Le crisi, come ben sappiamo, sono i più grandi veicoli di cambiamenti e ribaltamenti storici. Le origini di questa tutta statunitense vera e propria “celebrazione” del consumismo, sono da ricercare fra la fine degli anni sessanta e gli inizi degli anni settanta dell’Ottocento, un momento che vide farsi largo alcune delle realtà economiche e finanziarie più influenti al mondo, cavalcate da personaggi distruttivamente incisivi quali Jay Gould e Kim Fisk, celeberrimi speculatori finanziari e primi promotori della febbre dell’oro, nonché fautori dello storico “Panico del 1869” uno dei più eclatanti tentativi di monopolizzazione del mercato dell’oro statunitense, avvenuto proprio durante il venerdì nero. Erano gli anni della frivola abbondanza post-seconda rivoluzione industriale e delle grandi banche d’affari, mai realmente sconfitte dall’amministrazione Jackson e anzi, viste sempre più di buon occhio anche dagli inquilini e frequentatori della Casa Bianca. Nel quadro di generale euforia e degenerata vitalità finanziaria, la festività del “Giorno del ringraziamento” altra celebrazione che a noi europei non può che apparire insulsa, deprecabile e anche alquanto pagliaccesca – per gli ovvi risvolti e risultati che ben tutti conosciamo ai danni dei nobili Nativi – in quegli anni fungeva da ideale data di inizio per le compere e grandi spese natalizie.

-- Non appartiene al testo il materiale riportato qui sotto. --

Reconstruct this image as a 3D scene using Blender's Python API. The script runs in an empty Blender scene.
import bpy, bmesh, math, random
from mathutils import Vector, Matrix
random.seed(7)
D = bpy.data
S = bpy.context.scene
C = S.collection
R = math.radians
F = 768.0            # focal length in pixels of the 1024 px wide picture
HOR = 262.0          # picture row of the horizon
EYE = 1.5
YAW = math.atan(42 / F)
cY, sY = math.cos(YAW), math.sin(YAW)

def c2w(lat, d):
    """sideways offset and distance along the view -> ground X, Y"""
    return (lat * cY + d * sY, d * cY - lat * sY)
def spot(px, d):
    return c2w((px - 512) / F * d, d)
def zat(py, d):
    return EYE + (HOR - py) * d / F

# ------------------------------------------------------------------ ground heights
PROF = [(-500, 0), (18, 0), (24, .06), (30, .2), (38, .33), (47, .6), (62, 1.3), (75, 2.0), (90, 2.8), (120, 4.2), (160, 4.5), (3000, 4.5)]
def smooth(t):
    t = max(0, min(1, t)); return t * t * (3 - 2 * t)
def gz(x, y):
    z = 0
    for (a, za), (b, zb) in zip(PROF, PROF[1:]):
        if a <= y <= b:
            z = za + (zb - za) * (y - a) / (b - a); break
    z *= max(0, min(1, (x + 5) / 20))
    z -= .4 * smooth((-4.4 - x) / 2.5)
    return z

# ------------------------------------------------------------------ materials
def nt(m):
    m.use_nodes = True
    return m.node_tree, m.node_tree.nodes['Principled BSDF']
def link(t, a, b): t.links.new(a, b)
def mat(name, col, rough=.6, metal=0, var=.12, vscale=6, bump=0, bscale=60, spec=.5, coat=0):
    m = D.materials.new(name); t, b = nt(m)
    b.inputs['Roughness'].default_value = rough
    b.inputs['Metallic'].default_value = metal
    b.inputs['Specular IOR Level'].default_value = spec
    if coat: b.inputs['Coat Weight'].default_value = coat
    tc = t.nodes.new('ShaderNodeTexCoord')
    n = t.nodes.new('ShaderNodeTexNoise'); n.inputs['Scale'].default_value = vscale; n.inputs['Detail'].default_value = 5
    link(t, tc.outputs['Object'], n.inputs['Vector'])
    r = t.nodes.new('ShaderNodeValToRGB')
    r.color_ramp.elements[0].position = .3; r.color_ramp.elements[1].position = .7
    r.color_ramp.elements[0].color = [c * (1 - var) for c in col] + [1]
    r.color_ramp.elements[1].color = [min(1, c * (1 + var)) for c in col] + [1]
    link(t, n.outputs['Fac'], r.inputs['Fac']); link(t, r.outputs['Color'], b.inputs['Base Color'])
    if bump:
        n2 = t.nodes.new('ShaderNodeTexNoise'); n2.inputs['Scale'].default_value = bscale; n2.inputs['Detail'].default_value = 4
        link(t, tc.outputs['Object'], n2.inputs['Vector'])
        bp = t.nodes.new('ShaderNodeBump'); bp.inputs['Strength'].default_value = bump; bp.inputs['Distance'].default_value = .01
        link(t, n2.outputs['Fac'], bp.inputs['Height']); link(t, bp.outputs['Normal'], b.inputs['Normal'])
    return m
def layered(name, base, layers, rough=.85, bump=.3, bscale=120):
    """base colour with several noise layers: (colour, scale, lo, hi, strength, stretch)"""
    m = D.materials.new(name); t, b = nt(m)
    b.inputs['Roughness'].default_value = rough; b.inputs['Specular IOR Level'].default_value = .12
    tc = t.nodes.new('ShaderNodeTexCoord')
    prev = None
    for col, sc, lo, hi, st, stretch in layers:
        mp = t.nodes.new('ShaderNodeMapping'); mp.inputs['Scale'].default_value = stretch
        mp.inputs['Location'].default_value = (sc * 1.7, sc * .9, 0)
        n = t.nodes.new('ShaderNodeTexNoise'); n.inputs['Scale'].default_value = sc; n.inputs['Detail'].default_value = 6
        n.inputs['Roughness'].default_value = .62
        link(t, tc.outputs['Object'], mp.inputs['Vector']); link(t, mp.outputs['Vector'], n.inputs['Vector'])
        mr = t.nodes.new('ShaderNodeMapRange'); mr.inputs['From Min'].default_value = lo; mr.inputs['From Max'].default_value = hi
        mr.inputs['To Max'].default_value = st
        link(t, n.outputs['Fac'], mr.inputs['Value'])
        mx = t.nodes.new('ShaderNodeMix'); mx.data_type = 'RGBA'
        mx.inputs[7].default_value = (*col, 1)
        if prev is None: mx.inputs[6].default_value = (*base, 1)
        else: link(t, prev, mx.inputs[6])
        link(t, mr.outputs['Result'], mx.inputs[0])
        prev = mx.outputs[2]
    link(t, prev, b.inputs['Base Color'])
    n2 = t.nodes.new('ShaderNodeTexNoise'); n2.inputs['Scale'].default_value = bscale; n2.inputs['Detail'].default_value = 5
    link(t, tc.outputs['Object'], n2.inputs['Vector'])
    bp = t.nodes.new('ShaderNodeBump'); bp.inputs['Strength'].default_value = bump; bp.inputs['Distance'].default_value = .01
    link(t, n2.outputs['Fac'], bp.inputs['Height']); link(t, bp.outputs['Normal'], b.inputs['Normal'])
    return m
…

Con grande rammarico, possiamo constatare come non sia veramente cambiato nulla rispetto a più di un secolo addietro, anzi, lo scenario è peggiorato e di molto. Fu proprio la crisi del 2007, il famoso scoppio della bolla immobiliare a slanciare, con rinnovata follia consumistica, il già celebre venerdì nero. Dai giorni di quella che ora definiamo sui libri di storia come “Grande recessione”, sono state sempre più le orde che hanno dato prova di completo scollamento dalla realtà in cui sopravvivono. Innanzi ai nuovi templi della globalizzazione materialista, primo fra tutti l’odioso Wal-Mart, si accalcano masse di poveracci, capaci persino di prendere residenza per un lasso di tempo davanti a quelle luminose vetrine, pur di accaparrarsi prima di altri sciagurati, ogni genere di oggetto desiderabile e agguantabile. Ogni anno si contano i morti, i feriti e le violenze che questa tragedia causa puntualmente, diveniamo così ancor più consapevoli di quanto un simile trionfo del materialismo non è altro che che un esperimento, un metro di valutazione per quegli organi finanziari ben stretti ai mercati, per nulla bisognosi e sempre pronti a farsi due risate nell’ombra, osservando il livello di degrado animico e sociale a cui molti sono giunti. Consumare nell’ignoranza fino alla propria dipartita.
Chi ancora vuole dare peso ed importanza ad uno spirito slegato dalla materia, anziché farsi abbindolare dai fronzoli e i merletti di Macy’s, le parate in strada, i babbi natale con coca cola alla mano e le nauseabonde quantità di inutili merci, preferirà quell’intimo focolare domestico, la mistica atmosfera di una attesa secolare, tramandataci per sentirci realizzati in una dimensione diversa, ma purtroppo, non facilmente percettibile dalle intorpidite masse. Il venerdì nero è, come molte usanze statunitensi nate ieri, una fastidiosa glorificazione dell’oggetto ai danni della trascendenza e dell’alto simbolo che le festività calendariali rappresentano. Gli scioperi italiani, ora affiancati anche da quelli tedeschi contro il blob multinazionale Amazon, incarnazione del precariato globale, sono solo una piccola scintilla luminosa all’interno di una oscura voragine. Finché non sapremo abbattere il muro del consumismo, anche chi oggi manifesta contro chi lo sottopaga, in realtà, giuoca a fare la marionetta in un turpe spettacolo giramondo. Troppo facile invitare a recidere la fune del consumismo? Sarebbe già gran cosa non americanizzarci dunque, poiché se una analisi, seppur semplice e basilare, non ci aiuta a capire il terribile passo che stiamo compiendo, allora forse siamo già ad un punto di non ritorno. L’Italia non si merita tutto ciò e ancora adesso, nonostante tutto possiamo, forse ancora per poco, riconoscerci come i meno ammattiti e ammaliati da questa oscena e triste orgia del superfluo.